Now, I may swerve into some stereotyping here but in my view, communication methods of an artistic or creative nature are generally viewed as being more feminine, even if just a little, softer.  One residual effect of the aforementioned hermeneutic is that feminine influence in the Protestant church remains minimal at best.  Even to this day in a full “egalitarian” movement such as The Foursquare Church, it really is a man’s world.  So have we missed out on the contributions of around half the world’s population because their fundamental orientation toward communication is not verbal?  Could it be that the communication space that should be occupied by the artistic/creative remains largely empty in the Protestant Church?

I think we may be missing some important Gospel messages because we are silencing some potentially vital media.  I’m finding myself agreeing with the late seventh-century Armenian icon painters who declared “[o]ur art is light itself, for young and old each understand it, while only few can read the Holy Scriptures.”3  In most arenas, human communication is largely non-verbal so why should it be that in this one space, the sacred space, it should be so different?

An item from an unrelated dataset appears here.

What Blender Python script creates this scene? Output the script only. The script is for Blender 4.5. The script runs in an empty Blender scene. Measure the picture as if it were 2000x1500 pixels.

  1. William A. Dyrness, Visual Faith: Art, Theology, and Worship in Dialogue (Grand Rapids, MI: Baker Academic, 2001), Kindle. Loc. 181.
  2. David Morgan, The Sacred Gaze: Religious Visual Culture in Theory and Practice (Berkeley, CA: University of California Press, 2005)
  3. Ibid. 18.


About the Author

Jon Spellman

Jon is a husband, father, coach, author, missional-thinker, and most of all, a follower of Jesus.

11 responses to “An Empty Communication Space”

  1. Nick Martineau says:

    Good observation Jon…In my church 90% of our art comes from women. I’m not sure that a good trend but maybe something that has been shaped/modeled by our culture. Some of the great artists of the past were men but I think currently we see women feeling more free to share the gift with the church. I don’t think Art shouldn’t be a masculine/feminine thing but it’s probably good for us to understand why it’s currently playing out that way on our culture. Good thoughts. Thanks Jon.

  2. Travis Biglow says:

    Jon you are right about this because images dont have to be true. Images can be what we imagine or what we want people to image. I personally love art but how it moves me spiritually is whole other story. Truth has to be behind it spiritually to move me or to have any relevance that is lasting. Or im just looking at art and the imagination of the person who constructed it! Blessings!

  3. Dave Young says:

    First I was skimming your post and I thought you were talking about a Bronco’s event so I dutifully clicked the link expected a wild Bronco’s game… and now I feel sick to my stomach. Ugh.

    So is art really more feminine than masculine… Ok I don’t know where to go with that, but remember I mentioned that foursquare and c&MA have some overlap. A.B. Simpson in the late 1800s wrote a lot on the Holy Spirit and he would often say that the Holy Spirit represented a feminine dynamic to the godhead. Makes ya think. Is a lack of art and a lack of Holy Spirit power a coincidence in many of our protestant churches?

  4. Mary Pandiani says:

    You and your wife must be a great team, not only in ministry but also in life. You seem to have a good sense of the frustration women have experienced over the years when it comes to ministry.
    On another note – I’m not sure it’s just a male/female thing when it comes to art. I think it also has to do with the Enlightenment when we began to value rationalism/scientific discovery over empiricism/intuitive sensing. It’s like we all wanted to grow up really fast, only to discover that we missed what the child already knows – the joy of creating actually brings some meaning (kind of like God being the creator of us). In my research, I’ve discovered the value of coloring for adults as one example. http://www.huffingtonpost.com/2014/10/13/coloring-for-stress_n_5975832.html
    It breaks my heart about those who are taken with Braco. 🙁

  5. Phillip Struckmeyer says:

    Jon, I like your thought that fear could be the reason for the great reduction or elimination of art in the protestant or evangelical church. It is funny that it could be reactionary to how artistic and visual-art dependent the Catholic faith was but also I wonder how interpretation comes into play. I wonder if the fear of interpreting truth played a role and was something that tried to be controlled and manipulated by emphasizing Scripture and reading and teaching the text. Truth could be controlled much easier by limiting the source and search for it to the “text.” I have never really thought about it like that, but your post definitely provoked that thinking in me. While I believe your post did that … I will not attribute any of that insight to Braco, even though I watched a couple of his videos:)!

  6. Brian Yost says:

    “A few weeks back we discussed how faith, expressed visually, has occupied the second chair since the Reformation. Spoken/written expressions of truth have risen in prominence as the only valid forms of declaration of the Word of God… Why?”

    I know this was probably just a rhetorical question to set the tone for your blog, but as soon as I read it, a thought popped into my mind. Literacy. Before the Reformation, reading scripture was regulated. Much was in Latin. Many people were illiterate. Visual images bridged the gap. Walls, windows and ceilings told a story. Icons intrigued the mind with a sense of awe and mystery.
    I recently talked to someone who was using flannelgraphs in children’s ministry. I couldn’t believe it, were we back in the 70s? The kids’ reaction was surprising; they loved it. In a world of video, electronics, and high tech, they were entering a Bible story through the use of tangible visual images that they had never experienced before. In a church void of meaningful imagery, the kids were draw to fabric and static cling.

    • Jon Spellman says:

      I always like the really huge disciples and the tiny boats…

      Good point about the lack of a need for written material among people who couldn’t read!